The trend marks the longest such stretch since 1994 to 1995.

According to the Labor Department, the unemployment rate decreased slightly from 5.7 percent to 5.5 percent. However, the additional jobs were not able to increase wages significantly, as the average wage per hour increased by only 3 cents last month to $24.78.

Over the previous 12 months, a total of 3.3 million Americans have been able to get hired. The increased number of jobs and fallen gasoline prices have led to many consumers increasing their spending, which boosts the country's economy and gives companies the confidence to employ more people.

The newfound strength of the United States job market may give the Federal Reserve the room to be able to raise interest rates from previous record lows. Analysts are expecting that the Federal Reserve will be shooting for the higher rates through adjustments on statements that it will be issuing after its policy meeting in March, which will be followed by the first increase in either June or September.

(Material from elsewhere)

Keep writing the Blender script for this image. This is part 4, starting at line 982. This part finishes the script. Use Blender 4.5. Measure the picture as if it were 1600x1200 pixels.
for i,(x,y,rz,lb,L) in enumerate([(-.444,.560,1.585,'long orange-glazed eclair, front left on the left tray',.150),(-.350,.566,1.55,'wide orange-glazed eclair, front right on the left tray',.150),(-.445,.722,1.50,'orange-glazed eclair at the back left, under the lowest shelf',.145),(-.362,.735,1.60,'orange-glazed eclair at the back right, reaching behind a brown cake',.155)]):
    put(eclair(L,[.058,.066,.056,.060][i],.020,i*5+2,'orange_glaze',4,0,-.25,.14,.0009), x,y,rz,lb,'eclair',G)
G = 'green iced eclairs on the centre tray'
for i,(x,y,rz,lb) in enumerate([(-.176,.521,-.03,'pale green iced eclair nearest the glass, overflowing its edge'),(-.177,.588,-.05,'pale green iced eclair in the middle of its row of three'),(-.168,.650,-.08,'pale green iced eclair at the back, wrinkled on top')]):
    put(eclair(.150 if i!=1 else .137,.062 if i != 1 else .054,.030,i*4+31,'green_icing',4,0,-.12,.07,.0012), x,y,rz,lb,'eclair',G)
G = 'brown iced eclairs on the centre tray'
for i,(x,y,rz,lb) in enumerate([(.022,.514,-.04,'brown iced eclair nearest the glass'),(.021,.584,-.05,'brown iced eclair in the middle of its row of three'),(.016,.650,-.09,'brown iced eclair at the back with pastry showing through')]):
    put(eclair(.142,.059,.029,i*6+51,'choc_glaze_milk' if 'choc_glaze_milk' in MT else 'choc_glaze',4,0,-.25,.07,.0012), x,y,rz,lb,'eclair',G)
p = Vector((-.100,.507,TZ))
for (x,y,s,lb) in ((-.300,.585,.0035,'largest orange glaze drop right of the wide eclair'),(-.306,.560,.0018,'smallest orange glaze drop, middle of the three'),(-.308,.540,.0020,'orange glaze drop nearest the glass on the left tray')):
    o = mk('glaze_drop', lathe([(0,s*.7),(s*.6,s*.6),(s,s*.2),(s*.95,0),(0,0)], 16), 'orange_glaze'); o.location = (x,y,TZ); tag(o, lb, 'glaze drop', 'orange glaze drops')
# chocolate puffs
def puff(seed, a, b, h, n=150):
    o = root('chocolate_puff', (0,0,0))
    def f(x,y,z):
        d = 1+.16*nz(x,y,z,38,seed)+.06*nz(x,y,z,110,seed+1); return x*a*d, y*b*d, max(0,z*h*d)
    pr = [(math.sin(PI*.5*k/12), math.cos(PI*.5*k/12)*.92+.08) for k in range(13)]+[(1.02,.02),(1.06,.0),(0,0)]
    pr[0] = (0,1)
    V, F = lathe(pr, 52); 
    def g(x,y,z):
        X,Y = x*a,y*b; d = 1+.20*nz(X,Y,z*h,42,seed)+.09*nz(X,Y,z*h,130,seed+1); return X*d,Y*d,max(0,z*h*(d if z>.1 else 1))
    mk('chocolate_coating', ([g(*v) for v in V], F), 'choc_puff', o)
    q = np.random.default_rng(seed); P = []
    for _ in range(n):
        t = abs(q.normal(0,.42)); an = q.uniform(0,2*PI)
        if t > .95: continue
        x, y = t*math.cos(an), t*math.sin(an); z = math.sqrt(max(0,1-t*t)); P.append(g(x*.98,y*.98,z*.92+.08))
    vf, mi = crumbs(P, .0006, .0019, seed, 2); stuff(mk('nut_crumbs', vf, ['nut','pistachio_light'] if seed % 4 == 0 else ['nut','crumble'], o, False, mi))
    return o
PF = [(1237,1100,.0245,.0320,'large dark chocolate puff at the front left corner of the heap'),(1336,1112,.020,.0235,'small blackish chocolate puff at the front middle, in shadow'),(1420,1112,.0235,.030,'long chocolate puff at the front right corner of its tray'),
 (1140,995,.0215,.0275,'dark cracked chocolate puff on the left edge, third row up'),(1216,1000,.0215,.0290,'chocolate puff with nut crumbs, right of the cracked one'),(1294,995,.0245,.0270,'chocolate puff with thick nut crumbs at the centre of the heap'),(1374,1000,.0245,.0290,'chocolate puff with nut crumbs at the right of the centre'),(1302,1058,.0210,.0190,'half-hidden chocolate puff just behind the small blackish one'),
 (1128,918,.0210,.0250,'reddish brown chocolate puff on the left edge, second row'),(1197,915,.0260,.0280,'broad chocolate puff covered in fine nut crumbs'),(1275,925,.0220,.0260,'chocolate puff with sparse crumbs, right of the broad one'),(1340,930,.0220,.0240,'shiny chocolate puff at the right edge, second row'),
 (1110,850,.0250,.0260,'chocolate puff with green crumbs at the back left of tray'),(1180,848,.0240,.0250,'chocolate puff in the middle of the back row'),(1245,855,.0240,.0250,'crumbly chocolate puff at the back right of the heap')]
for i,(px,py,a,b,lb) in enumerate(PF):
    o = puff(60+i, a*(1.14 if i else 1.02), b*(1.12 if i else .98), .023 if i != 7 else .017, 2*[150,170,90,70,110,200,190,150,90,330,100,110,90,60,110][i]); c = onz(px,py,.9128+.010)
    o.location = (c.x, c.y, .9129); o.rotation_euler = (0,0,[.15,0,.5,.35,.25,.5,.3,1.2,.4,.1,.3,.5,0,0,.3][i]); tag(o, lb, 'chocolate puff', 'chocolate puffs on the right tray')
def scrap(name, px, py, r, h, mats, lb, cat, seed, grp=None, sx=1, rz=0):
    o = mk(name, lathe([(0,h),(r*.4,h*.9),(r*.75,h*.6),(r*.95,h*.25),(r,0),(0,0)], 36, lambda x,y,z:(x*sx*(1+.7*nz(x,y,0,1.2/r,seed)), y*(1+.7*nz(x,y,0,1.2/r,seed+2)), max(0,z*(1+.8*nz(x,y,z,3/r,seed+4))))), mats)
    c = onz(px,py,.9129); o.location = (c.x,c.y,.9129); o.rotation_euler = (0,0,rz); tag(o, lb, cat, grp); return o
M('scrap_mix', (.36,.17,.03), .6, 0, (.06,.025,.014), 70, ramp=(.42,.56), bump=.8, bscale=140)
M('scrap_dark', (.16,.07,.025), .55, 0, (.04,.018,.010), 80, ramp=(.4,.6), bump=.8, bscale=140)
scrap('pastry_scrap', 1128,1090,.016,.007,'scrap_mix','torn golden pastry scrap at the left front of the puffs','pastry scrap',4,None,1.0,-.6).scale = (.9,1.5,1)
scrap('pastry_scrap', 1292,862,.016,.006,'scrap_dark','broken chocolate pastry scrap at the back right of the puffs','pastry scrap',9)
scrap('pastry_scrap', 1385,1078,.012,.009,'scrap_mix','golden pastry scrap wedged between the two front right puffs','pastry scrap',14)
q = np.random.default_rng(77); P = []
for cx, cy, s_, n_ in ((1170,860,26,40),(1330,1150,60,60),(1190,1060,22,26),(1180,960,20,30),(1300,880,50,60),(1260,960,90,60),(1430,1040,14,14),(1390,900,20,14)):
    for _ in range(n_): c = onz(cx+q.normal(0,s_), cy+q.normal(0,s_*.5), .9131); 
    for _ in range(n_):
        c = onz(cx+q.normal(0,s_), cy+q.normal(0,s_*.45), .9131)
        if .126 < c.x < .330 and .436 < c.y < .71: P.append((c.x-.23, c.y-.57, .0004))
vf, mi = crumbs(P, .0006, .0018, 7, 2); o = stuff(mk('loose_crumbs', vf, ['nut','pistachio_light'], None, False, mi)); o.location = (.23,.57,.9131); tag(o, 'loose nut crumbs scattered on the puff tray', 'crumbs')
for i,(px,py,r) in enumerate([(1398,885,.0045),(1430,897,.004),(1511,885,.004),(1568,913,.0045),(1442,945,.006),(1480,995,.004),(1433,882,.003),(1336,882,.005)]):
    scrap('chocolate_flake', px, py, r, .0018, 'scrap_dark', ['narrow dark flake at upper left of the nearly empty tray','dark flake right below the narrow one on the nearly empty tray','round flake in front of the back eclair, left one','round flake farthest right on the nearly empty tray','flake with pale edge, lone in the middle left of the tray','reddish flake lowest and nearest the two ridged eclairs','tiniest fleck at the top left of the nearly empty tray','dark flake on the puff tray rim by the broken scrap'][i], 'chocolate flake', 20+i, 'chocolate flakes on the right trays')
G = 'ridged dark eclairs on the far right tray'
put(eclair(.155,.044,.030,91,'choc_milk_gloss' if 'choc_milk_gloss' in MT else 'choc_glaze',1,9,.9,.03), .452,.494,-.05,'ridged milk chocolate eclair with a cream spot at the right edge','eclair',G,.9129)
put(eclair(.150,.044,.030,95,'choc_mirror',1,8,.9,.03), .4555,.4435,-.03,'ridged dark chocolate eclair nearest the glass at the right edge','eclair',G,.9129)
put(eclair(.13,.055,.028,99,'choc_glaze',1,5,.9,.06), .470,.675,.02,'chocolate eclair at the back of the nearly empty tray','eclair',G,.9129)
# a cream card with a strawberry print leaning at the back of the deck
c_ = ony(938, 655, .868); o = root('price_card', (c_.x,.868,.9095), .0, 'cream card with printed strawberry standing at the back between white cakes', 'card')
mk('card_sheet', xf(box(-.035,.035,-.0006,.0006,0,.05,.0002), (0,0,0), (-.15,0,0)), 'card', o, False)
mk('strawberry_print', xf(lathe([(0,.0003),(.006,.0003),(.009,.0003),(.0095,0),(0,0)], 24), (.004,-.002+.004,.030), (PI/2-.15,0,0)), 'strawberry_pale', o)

The economy and job market of the United States are currently in a better position compared with those of other major countries. While Japan and Europe are displaying signals of increased growth compared with 2014, their economies are still unstable. The European Union's rate of unemployment has begun to decrease, but the rate is still almost twice what is seen in the United States.

However, despite the good figures, the job market in the United States may not be as healthy as it seems.

The government said that the decrease in unemployment rate may be due to many job hunters simply giving up their search for work, which pulled them out from the official count of unemployed people.

An unemployment rate of 5.5 percent is what economists can call as "full employment," which is when the percentage of unemployed people is so low that employers are being forced to raise wages to be able to hire qualified employees. Companies will then raise their prices to offset the higher wages that they pay, with the Federal Reserve then increasing its benchmark short-term rate to prevent inflation.

However, as mentioned, wage prices are holding steady. This could mean that the 5.5 percent figure does not mean "full employment" any more, with the target percentage actually much lower, said Mesirow chief economist Diane Swonk.